Intel also says that users can assign the priority of background tasks through the standard Windows settings, but these global settings apply to all programs. So it remains to be seen if that will have a meaningful impact on performance variability in Windows 10.
https://www.tomshardware.com/features/intel-shares-alder-lake-pricing-specs-and-gaming-performance/4
so, it’s still works but not optimized for some apps. Probably this will be the same with AMD’s latest CPU.
I mean, they list Red Hat and Ubuntu as the only OFFICIALLY supported Linux distros and both of those are based on other “non-supported” distros, so I don’t think it means much.
Red Hat (RHEL) is not based on any other distro, like Ubuntu is with Debian. RHEL is downstream of Fedora, meaning that RHEL developers can work on code that affects Fedora AND RHEL. This is not really true of Debian and Ubuntu. They are distinct projects with different goals. In many ways, Ubuntu is beholden to what Debian does. This isn’t usually a problem because Debian is very conservative in its approach to software. Ubuntu doesn’t usually have to worry about Debian screwing with something Ubuntu is trying to do.
Which, is all to say that there is no other distribution you can officially equate to RHEL like you can with Debian & Ubuntu.
The person was asking a fairly simple question and I gave an answer that avoided jumping into the genealogy of GNU/Linux based distributions. Many apologies, won’t happen again.
I mean you were pretty damn correct in your statement.

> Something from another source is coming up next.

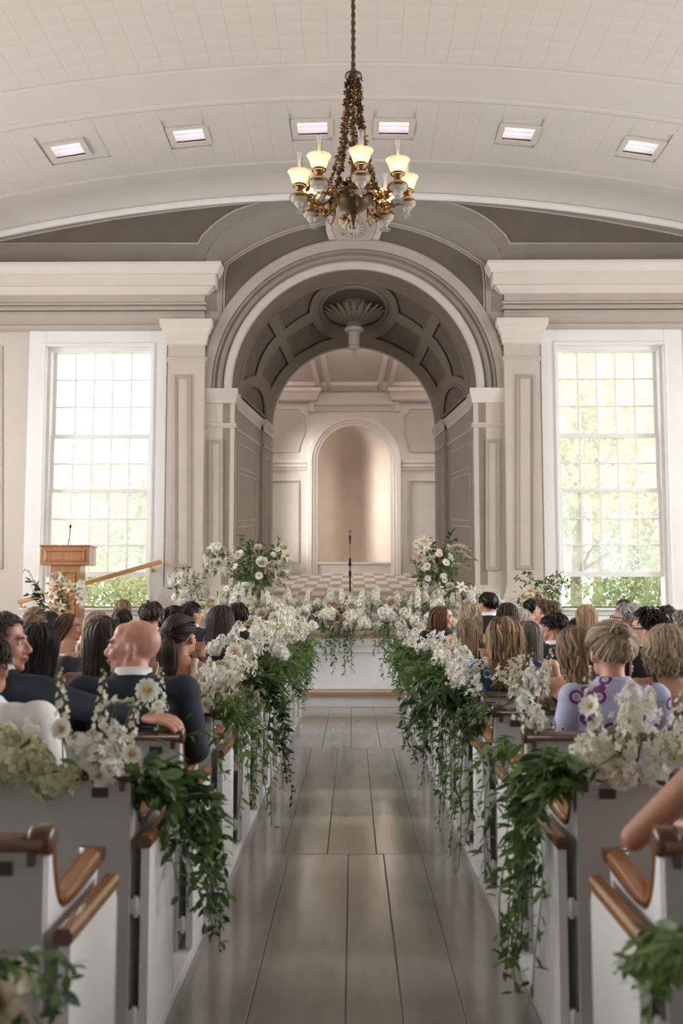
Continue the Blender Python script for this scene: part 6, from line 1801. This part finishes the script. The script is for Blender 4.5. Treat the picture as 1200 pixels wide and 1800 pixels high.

Fedora is not officially supported, neither is Debian, a couple popular derivatives are though. My guess is Canonical and IBM were willing to add stuff to make AMD feel confident enough to list them as “Officially” supported.
Personally I’m not a fan of RHEL or Ubuntu but absolutely love Debian. Part of me feels like I would like RHEL if I used it enough, but I use Window’s daily at work and still don’t like it…
Can its AI portion be used for something other than AI? If not then no big loss other than wasted silicon.
Isn’t the same true for the 7950X3D?
I doubt you would have many issues using win10 on this platform if you wanted to.
They probably want to be on best terms with microsoft. M$ have been heavily marketing ARM CPUs from Qualcomm and AMD don’t want to be left bihind.